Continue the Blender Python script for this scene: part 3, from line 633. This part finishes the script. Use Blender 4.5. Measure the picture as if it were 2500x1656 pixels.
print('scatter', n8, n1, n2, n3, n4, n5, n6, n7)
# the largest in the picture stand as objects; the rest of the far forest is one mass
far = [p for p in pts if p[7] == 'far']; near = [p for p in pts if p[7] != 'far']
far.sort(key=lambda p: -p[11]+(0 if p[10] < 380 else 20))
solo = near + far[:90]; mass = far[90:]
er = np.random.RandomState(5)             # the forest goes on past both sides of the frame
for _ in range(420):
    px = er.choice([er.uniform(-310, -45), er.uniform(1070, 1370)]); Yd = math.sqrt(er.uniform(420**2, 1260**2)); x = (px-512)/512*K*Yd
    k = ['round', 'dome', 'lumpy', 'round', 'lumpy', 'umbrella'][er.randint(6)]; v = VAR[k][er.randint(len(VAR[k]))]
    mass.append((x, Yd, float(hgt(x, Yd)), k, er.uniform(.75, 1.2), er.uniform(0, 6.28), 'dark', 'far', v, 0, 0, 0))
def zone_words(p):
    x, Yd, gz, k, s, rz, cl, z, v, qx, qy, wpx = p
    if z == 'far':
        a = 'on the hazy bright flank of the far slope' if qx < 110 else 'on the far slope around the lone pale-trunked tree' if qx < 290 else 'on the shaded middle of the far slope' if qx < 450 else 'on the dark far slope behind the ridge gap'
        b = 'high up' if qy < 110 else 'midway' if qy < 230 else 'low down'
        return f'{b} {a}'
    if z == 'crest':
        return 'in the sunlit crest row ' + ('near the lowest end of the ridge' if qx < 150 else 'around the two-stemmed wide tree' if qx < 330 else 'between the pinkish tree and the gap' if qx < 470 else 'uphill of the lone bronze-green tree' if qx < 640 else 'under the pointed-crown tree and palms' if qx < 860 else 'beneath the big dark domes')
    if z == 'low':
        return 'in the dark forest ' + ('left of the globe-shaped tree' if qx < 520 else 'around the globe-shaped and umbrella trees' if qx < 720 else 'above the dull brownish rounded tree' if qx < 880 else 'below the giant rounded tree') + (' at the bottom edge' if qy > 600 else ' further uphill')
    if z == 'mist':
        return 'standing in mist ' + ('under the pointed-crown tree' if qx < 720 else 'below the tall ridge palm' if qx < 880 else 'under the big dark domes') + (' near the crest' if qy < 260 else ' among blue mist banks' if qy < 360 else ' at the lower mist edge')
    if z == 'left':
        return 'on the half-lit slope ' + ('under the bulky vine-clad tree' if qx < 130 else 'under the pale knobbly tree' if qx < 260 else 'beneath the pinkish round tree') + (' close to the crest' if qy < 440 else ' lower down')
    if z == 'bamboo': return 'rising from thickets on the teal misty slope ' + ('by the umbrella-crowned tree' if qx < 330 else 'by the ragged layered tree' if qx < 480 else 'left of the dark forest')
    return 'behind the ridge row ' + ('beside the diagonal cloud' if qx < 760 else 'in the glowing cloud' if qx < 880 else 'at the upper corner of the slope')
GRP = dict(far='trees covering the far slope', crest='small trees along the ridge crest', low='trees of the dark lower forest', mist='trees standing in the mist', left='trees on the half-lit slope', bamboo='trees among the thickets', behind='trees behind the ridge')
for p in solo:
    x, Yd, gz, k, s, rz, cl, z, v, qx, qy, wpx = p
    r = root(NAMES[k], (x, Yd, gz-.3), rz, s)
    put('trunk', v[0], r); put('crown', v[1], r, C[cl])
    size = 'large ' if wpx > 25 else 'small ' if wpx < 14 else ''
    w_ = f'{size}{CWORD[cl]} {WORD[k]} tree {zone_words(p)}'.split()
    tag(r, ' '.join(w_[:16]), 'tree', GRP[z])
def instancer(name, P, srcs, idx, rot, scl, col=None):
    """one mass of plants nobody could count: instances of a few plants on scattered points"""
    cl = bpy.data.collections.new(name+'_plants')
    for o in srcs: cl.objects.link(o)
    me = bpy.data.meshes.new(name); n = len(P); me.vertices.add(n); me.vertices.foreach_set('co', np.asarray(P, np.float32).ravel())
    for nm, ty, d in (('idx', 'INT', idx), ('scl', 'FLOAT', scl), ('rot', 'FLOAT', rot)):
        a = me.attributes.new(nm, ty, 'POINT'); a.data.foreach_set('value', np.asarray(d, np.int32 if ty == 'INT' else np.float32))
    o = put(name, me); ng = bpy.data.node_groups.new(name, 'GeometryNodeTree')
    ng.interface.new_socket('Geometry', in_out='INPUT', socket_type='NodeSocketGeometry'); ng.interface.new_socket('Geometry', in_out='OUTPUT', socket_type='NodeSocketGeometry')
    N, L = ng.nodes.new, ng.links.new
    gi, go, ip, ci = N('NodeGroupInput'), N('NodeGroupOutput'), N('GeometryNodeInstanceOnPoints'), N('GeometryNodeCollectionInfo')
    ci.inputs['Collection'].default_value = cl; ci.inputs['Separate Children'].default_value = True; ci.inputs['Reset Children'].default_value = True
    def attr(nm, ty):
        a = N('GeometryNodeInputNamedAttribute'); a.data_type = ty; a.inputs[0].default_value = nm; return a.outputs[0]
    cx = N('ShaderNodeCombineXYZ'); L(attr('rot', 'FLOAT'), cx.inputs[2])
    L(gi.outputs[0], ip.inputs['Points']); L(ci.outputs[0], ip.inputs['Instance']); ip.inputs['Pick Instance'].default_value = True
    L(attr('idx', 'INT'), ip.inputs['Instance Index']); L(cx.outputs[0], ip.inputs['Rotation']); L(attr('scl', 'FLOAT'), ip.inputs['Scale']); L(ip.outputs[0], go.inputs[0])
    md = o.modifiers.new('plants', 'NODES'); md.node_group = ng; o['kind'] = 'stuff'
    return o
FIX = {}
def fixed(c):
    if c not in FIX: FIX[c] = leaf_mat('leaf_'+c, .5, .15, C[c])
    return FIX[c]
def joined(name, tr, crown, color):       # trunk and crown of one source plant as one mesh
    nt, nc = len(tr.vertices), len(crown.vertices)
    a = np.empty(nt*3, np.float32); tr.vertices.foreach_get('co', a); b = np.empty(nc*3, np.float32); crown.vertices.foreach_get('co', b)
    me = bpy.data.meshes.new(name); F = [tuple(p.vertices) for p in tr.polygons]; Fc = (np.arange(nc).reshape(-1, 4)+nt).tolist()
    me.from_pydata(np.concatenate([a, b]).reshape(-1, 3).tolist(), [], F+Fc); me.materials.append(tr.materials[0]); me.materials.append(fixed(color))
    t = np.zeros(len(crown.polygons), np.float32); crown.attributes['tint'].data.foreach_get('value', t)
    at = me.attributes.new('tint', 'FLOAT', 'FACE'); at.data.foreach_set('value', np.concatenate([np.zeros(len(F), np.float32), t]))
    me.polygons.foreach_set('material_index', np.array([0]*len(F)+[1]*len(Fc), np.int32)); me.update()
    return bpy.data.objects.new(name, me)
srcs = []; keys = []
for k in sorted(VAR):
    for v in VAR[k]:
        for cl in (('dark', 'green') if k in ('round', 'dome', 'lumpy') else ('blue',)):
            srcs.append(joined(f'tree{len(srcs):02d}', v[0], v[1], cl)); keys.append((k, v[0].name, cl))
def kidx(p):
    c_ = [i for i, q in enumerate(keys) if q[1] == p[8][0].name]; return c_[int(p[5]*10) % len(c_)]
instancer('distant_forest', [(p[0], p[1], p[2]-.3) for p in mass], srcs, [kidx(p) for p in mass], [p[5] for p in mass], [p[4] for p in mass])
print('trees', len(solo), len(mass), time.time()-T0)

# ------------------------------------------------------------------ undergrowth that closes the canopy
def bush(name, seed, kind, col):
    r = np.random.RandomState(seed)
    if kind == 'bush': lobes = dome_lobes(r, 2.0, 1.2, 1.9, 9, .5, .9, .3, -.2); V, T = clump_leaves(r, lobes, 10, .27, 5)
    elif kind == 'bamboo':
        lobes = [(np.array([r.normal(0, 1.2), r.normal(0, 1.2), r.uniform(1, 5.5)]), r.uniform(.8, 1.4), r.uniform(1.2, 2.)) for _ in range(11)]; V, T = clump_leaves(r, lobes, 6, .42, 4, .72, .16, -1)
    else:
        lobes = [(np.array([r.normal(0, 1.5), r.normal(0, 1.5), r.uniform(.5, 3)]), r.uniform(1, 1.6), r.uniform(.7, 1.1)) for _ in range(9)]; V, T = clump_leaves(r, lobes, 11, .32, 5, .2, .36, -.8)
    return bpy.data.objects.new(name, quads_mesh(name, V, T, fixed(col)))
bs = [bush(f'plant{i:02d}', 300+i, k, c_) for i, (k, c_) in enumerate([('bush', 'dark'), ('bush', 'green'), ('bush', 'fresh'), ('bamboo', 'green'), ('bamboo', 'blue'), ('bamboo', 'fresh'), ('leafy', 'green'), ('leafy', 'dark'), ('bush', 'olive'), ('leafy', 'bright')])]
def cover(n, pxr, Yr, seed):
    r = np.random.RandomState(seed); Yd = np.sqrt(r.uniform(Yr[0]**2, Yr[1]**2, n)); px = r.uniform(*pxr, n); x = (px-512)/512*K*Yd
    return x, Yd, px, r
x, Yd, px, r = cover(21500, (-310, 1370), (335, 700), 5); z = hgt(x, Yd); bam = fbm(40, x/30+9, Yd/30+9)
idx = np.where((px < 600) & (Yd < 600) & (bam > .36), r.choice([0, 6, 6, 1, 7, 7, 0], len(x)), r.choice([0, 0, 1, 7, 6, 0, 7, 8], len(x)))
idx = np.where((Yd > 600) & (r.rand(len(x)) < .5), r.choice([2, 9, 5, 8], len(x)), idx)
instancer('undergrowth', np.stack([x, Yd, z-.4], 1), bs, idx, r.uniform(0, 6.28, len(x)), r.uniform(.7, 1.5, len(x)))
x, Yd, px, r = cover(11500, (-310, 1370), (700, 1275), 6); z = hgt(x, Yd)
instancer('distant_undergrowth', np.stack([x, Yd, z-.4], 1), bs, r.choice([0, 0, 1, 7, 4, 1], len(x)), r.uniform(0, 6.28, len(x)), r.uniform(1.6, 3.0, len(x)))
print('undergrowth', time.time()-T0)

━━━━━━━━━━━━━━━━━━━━

Identify the lines above that contain the word "picture", then copy them.

### Final result
Continue the Blender Python script for this scene: part 3, from line 633. This part finishes the script. Use Blender 4.5. Measure the picture as if it were 2500x1656 pixels.
# the largest in the picture stand as objects; the rest of the far forest is one mass